-- Start Recorded data --

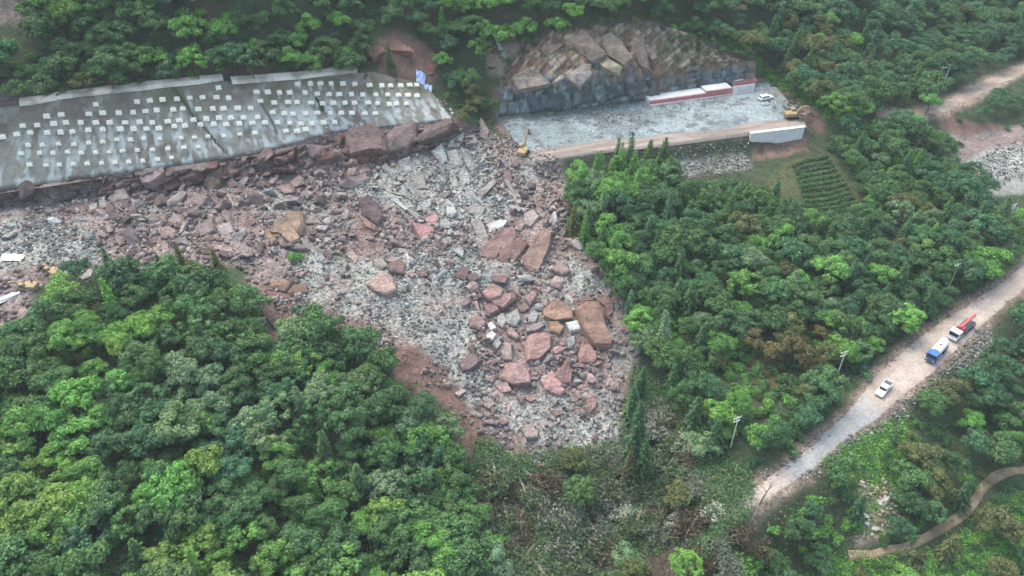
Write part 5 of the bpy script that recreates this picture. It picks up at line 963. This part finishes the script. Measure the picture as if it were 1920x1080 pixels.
while nf < 185:
    x, y = rngf.uniform(Pf.min(0), Pf.max(0))
    if not inside(np.array([x]), np.array([y]), Pf)[0] or any(inside(np.array([x]), np.array([y]), g)[0] for g in REDP): continue
    if any((x - a) ** 2 + (y - b) ** 2 < 1.55 ** 2 for a, b in donef): donef and donef.pop(0) if rngf.random() < .02 else None; continue
    donef.append((x, y)); k = rngf.integers(0, 5); tm, cm = FALL[k]; z = float(H(x, y)); px, py, _ = project((x, y, z))
    tn = FTONE[rngf.choice(5, p=[.42, .3, .09, .14, .05])] if px > 1000 else FTONE[rngf.choice(5, p=[.3, .2, .05, .25, .2])]
    rt = empty("fallen_tree", (x, y, z), 0); s = rngf.uniform(.75, 1.4); rt.scale = (s, s, s); rt.rotation_euler = (rngf.normal() * .1, .12, -1.57 + rngf.normal() * .8)
    a = bpy.data.objects.new("crown", cm); b = bpy.data.objects.new("trunk", tm)
    for o in (a, b): COL.objects.link(o); o.parent = rt
    c = tn[1] * rngf.uniform(.7, 1.1); a.color = (*c, 1); nf += 1
    tag(rt, f"{tn[0]} fallen tree below the slide, {px / 19.2:.1f}% across and {py / 10.8:.1f}% down", "fallen tree", "fallen trees below the slide")
def brush(weight, n, label):
    rng = np.random.default_rng(n); x, y = scatter(weight, n, rng); a = -1.57 + rng.normal(size=n) * .9; L = rng.uniform(.8, 3.2, n); z = H(x, y) + rng.uniform(.05, .6, n)
    d = np.stack([np.cos(a), np.sin(a), rng.normal(size=n) * .2], -1); w = np.stack([-np.sin(a), np.cos(a), 0 * a], -1) * .05; u = np.array([0, 0, .07]); P = np.stack([x, y, z], -1); e = P + d * L[:, None]
    V = np.stack([P - w, P + w, P + u, e - w * .4, e + w * .4, e + u * .4], 1).reshape(-1, 3); i = np.arange(n)[:, None, None] * 6; F = (np.array([[0, 1, 4, 3], [1, 2, 5, 4], [2, 0, 3, 5]])[None] + i).reshape(-1, 4)
    c = np.array([lin(150, 140, 126), lin(120, 106, 92), lin(96, 84, 72), lin(176, 168, 154)])[rng.integers(0, 4, n)]
    tag(mesh_np("brushwood", V, F, M_RUBBLE, np.repeat(c, 6, 0)), label, "brushwood", kind="stuff")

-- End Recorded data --

:: Problem requirements ::
Repeat the listing above exactly, with no pictures.

:: Result of this task ::
Write part 5 of the bpy script that recreates this picture. It picks up at line 963. This part finishes the script. Measure the picture as if it were 1920x1080 pixels.
while nf < 185:
    x, y = rngf.uniform(Pf.min(0), Pf.max(0))
    if not inside(np.array([x]), np.array([y]), Pf)[0] or any(inside(np.array([x]), np.array([y]), g)[0] for g in REDP): continue
    if any((x - a) ** 2 + (y - b) ** 2 < 1.55 ** 2 for a, b in donef): donef and donef.pop(0) if rngf.random() < .02 else None; continue
    donef.append((x, y)); k = rngf.integers(0, 5); tm, cm = FALL[k]; z = float(H(x, y)); px, py, _ = project((x, y, z))
    tn = FTONE[rngf.choice(5, p=[.42, .3, .09, .14, .05])] if px > 1000 else FTONE[rngf.choice(5, p=[.3, .2, .05, .25, .2])]
    rt = empty("fallen_tree", (x, y, z), 0); s = rngf.uniform(.75, 1.4); rt.scale = (s, s, s); rt.rotation_euler = (rngf.normal() * .1, .12, -1.57 + rngf.normal() * .8)
    a = bpy.data.objects.new("crown", cm); b = bpy.data.objects.new("trunk", tm)
    for o in (a, b): COL.objects.link(o); o.parent = rt
    c = tn[1] * rngf.uniform(.7, 1.1); a.color = (*c, 1); nf += 1
    tag(rt, f"{tn[0]} fallen tree below the slide, {px / 19.2:.1f}% across and {py / 10.8:.1f}% down", "fallen tree", "fallen trees below the slide")
def brush(weight, n, label):
    rng = np.random.default_rng(n); x, y = scatter(weight, n, rng); a = -1.57 + rng.normal(size=n) * .9; L = rng.uniform(.8, 3.2, n); z = H(x, y) + rng.uniform(.05, .6, n)
    d = np.stack([np.cos(a), np.sin(a), rng.normal(size=n) * .2], -1); w = np.stack([-np.sin(a), np.cos(a), 0 * a], -1) * .05; u = np.array([0, 0, .07]); P = np.stack([x, y, z], -1); e = P + d * L[:, None]
    V = np.stack([P - w, P + w, P + u, e - w * .4, e + w * .4, e + u * .4], 1).reshape(-1, 3); i = np.arange(n)[:, None, None] * 6; F = (np.array([[0, 1, 4, 3], [1, 2, 5, 4], [2, 0, 3, 5]])[None] + i).reshape(-1, 4)
    c = np.array([lin(150, 140, 126), lin(120, 106, 92), lin(96, 84, 72), lin(176, 168, 154)])[rng.integers(0, 4, n)]
    tag(mesh_np("brushwood", V, F, M_RUBBLE, np.repeat(c, 6, 0)), label, "brushwood", kind="stuff")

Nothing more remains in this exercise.